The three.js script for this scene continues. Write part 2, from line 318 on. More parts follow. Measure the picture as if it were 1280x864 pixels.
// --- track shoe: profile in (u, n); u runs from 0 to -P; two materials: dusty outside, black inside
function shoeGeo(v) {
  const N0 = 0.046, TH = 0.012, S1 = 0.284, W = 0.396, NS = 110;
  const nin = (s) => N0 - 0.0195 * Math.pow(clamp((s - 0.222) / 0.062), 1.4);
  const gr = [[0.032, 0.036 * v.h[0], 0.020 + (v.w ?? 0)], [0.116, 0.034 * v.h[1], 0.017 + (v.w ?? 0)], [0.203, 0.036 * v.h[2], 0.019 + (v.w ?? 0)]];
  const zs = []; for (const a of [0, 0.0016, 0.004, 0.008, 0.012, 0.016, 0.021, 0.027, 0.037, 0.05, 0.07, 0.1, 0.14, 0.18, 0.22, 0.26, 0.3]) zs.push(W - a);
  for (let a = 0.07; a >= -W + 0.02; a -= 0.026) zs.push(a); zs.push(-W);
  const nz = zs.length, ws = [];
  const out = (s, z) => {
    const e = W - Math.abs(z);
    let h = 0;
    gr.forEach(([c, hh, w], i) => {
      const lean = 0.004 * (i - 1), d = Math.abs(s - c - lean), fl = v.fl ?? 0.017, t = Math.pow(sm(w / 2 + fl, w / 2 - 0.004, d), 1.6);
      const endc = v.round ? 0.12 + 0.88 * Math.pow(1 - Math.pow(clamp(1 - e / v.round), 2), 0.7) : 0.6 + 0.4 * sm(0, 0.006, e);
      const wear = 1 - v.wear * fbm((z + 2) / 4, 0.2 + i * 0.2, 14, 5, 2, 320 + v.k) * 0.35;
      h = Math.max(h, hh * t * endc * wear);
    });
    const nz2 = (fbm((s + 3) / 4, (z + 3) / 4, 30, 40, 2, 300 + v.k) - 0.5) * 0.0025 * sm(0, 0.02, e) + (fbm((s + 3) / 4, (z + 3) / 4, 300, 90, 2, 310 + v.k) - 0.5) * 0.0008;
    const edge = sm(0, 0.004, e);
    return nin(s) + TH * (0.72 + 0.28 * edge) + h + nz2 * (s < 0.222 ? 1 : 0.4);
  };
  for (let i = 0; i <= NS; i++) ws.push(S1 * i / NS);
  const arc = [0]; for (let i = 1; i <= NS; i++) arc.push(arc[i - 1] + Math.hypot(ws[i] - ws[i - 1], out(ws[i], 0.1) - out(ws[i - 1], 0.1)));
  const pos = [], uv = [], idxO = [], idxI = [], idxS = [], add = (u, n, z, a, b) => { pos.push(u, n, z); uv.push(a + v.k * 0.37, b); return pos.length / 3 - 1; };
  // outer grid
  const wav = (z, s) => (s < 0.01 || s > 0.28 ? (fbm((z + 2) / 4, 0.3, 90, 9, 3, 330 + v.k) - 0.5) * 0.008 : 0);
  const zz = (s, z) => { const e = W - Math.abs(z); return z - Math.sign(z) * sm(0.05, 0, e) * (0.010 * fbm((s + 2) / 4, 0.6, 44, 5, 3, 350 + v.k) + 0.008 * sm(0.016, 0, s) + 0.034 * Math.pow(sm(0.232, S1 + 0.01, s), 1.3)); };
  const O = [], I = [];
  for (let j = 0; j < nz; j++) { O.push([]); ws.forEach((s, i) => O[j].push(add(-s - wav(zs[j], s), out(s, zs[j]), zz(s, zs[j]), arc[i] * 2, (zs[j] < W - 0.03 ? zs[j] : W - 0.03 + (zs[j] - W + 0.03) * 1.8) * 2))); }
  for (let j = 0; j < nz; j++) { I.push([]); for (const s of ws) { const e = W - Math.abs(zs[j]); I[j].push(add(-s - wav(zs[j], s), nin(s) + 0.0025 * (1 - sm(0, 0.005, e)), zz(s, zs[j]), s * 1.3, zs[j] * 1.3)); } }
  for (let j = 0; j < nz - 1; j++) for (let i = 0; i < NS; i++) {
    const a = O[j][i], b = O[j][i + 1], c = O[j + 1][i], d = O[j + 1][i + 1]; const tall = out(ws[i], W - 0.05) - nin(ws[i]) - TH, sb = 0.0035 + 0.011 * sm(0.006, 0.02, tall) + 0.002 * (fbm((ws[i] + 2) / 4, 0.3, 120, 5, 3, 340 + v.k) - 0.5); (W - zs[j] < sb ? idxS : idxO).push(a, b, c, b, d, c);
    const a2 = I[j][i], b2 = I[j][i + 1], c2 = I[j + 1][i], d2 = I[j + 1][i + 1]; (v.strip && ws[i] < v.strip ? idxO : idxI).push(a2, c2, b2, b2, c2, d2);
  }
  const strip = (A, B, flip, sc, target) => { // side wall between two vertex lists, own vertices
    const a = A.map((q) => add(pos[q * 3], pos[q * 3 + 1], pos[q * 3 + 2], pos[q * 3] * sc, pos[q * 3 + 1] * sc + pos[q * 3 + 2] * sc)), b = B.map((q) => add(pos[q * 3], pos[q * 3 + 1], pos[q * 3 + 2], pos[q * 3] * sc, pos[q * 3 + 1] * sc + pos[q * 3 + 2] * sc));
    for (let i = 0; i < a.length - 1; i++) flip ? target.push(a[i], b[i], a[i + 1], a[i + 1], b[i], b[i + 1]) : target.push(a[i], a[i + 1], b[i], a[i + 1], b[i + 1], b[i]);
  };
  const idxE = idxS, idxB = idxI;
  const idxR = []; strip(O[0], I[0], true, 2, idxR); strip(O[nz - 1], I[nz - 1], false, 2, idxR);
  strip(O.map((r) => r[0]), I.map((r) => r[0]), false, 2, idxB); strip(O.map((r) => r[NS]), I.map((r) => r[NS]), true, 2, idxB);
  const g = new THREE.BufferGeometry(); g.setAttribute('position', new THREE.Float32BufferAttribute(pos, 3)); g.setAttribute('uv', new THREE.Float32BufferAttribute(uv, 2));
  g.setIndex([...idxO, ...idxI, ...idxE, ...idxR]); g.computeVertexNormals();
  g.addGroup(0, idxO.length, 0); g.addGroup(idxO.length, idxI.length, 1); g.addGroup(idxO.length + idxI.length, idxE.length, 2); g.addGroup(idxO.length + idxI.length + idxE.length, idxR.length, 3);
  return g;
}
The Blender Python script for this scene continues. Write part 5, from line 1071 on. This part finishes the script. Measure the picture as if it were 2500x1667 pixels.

------

THE EXERCISE>
Output the full listing exactly as it stands.

ANSWER TO THE EXERCISE>
The three.js script for this scene continues. Write part 2, from line 318 on. More parts follow. Measure the picture as if it were 1280x864 pixels.
// --- track shoe: profile in (u, n); u runs from 0 to -P; two materials: dusty outside, black inside
function shoeGeo(v) {
  const N0 = 0.046, TH = 0.012, S1 = 0.284, W = 0.396, NS = 110;
  const nin = (s) => N0 - 0.0195 * Math.pow(clamp((s - 0.222) / 0.062), 1.4);
  const gr = [[0.032, 0.036 * v.h[0], 0.020 + (v.w ?? 0)], [0.116, 0.034 * v.h[1], 0.017 + (v.w ?? 0)], [0.203, 0.036 * v.h[2], 0.019 + (v.w ?? 0)]];
  const zs = []; for (const a of [0, 0.0016, 0.004, 0.008, 0.012, 0.016, 0.021, 0.027, 0.037, 0.05, 0.07, 0.1, 0.14, 0.18, 0.22, 0.26, 0.3]) zs.push(W - a);
  for (let a = 0.07; a >= -W + 0.02; a -= 0.026) zs.push(a); zs.push(-W);
  const nz = zs.length, ws = [];
  const out = (s, z) => {
    const e = W - Math.abs(z);
    let h = 0;
    gr.forEach(([c, hh, w], i) => {
      const lean = 0.004 * (i - 1), d = Math.abs(s - c - lean), fl = v.fl ?? 0.017, t = Math.pow(sm(w / 2 + fl, w / 2 - 0.004, d), 1.6);
      const endc = v.round ? 0.12 + 0.88 * Math.pow(1 - Math.pow(clamp(1 - e / v.round), 2), 0.7) : 0.6 + 0.4 * sm(0, 0.006, e);
      const wear = 1 - v.wear * fbm((z + 2) / 4, 0.2 + i * 0.2, 14, 5, 2, 320 + v.k) * 0.35;
      h = Math.max(h, hh * t * endc * wear);
    });
    const nz2 = (fbm((s + 3) / 4, (z + 3) / 4, 30, 40, 2, 300 + v.k) - 0.5) * 0.0025 * sm(0, 0.02, e) + (fbm((s + 3) / 4, (z + 3) / 4, 300, 90, 2, 310 + v.k) - 0.5) * 0.0008;
    const edge = sm(0, 0.004, e);
    return nin(s) + TH * (0.72 + 0.28 * edge) + h + nz2 * (s < 0.222 ? 1 : 0.4);
  };
  for (let i = 0; i <= NS; i++) ws.push(S1 * i / NS);
  const arc = [0]; for (let i = 1; i <= NS; i++) arc.push(arc[i - 1] + Math.hypot(ws[i] - ws[i - 1], out(ws[i], 0.1) - out(ws[i - 1], 0.1)));
  const pos = [], uv = [], idxO = [], idxI = [], idxS = [], add = (u, n, z, a, b) => { pos.push(u, n, z); uv.push(a + v.k * 0.37, b); return pos.length / 3 - 1; };
  // outer grid
  const wav = (z, s) => (s < 0.01 || s > 0.28 ? (fbm((z + 2) / 4, 0.3, 90, 9, 3, 330 + v.k) - 0.5) * 0.008 : 0);
  const zz = (s, z) => { const e = W - Math.abs(z); return z - Math.sign(z) * sm(0.05, 0, e) * (0.010 * fbm((s + 2) / 4, 0.6, 44, 5, 3, 350 + v.k) + 0.008 * sm(0.016, 0, s) + 0.034 * Math.pow(sm(0.232, S1 + 0.01, s), 1.3)); };
  const O = [], I = [];
  for (let j = 0; j < nz; j++) { O.push([]); ws.forEach((s, i) => O[j].push(add(-s - wav(zs[j], s), out(s, zs[j]), zz(s, zs[j]), arc[i] * 2, (zs[j] < W - 0.03 ? zs[j] : W - 0.03 + (zs[j] - W + 0.03) * 1.8) * 2))); }
  for (let j = 0; j < nz; j++) { I.push([]); for (const s of ws) { const e = W - Math.abs(zs[j]); I[j].push(add(-s - wav(zs[j], s), nin(s) + 0.0025 * (1 - sm(0, 0.005, e)), zz(s, zs[j]), s * 1.3, zs[j] * 1.3)); } }
  for (let j = 0; j < nz - 1; j++) for (let i = 0; i < NS; i++) {
    const a = O[j][i], b = O[j][i + 1], c = O[j + 1][i], d = O[j + 1][i + 1]; const tall = out(ws[i], W - 0.05) - nin(ws[i]) - TH, sb = 0.0035 + 0.011 * sm(0.006, 0.02, tall) + 0.002 * (fbm((ws[i] + 2) / 4, 0.3, 120, 5, 3, 340 + v.k) - 0.5); (W - zs[j] < sb ? idxS : idxO).push(a, b, c, b, d, c);
    const a2 = I[j][i], b2 = I[j][i + 1], c2 = I[j + 1][i], d2 = I[j + 1][i + 1]; (v.strip && ws[i] < v.strip ? idxO : idxI).push(a2, c2, b2, b2, c2, d2);
  }
  const strip = (A, B, flip, sc, target) => { // side wall between two vertex lists, own vertices
    const a = A.map((q) => add(pos[q * 3], pos[q * 3 + 1], pos[q * 3 + 2], pos[q * 3] * sc, pos[q * 3 + 1] * sc + pos[q * 3 + 2] * sc)), b = B.map((q) => add(pos[q * 3], pos[q * 3 + 1], pos[q * 3 + 2], pos[q * 3] * sc, pos[q * 3 + 1] * sc + pos[q * 3 + 2] * sc));
    for (let i = 0; i < a.length - 1; i++) flip ? target.push(a[i], b[i], a[i + 1], a[i + 1], b[i], b[i + 1]) : target.push(a[i], a[i + 1], b[i], a[i + 1], b[i + 1], b[i]);
  };
  const idxE = idxS, idxB = idxI;
  const idxR = []; strip(O[0], I[0], true, 2, idxR); strip(O[nz - 1], I[nz - 1], false, 2, idxR);
  strip(O.map((r) => r[0]), I.map((r) => r[0]), false, 2, idxB); strip(O.map((r) => r[NS]), I.map((r) => r[NS]), true, 2, idxB);
  const g = new THREE.BufferGeometry(); g.setAttribute('position', new THREE.Float32BufferAttribute(pos, 3)); g.setAttribute('uv', new THREE.Float32BufferAttribute(uv, 2));
  g.setIndex([...idxO, ...idxI, ...idxE, ...idxR]); g.computeVertexNormals();
  g.addGroup(0, idxO.length, 0); g.addGroup(idxO.length, idxI.length, 1); g.addGroup(idxO.length + idxI.length, idxE.length, 2); g.addGroup(idxO.length + idxI.length + idxE.length, idxR.length, 3);
  return g;
}
The Blender Python script for this scene continues. Write part 5, from line 1071 on. This part finishes the script. Measure the picture as if it were 2500x1667 pixels.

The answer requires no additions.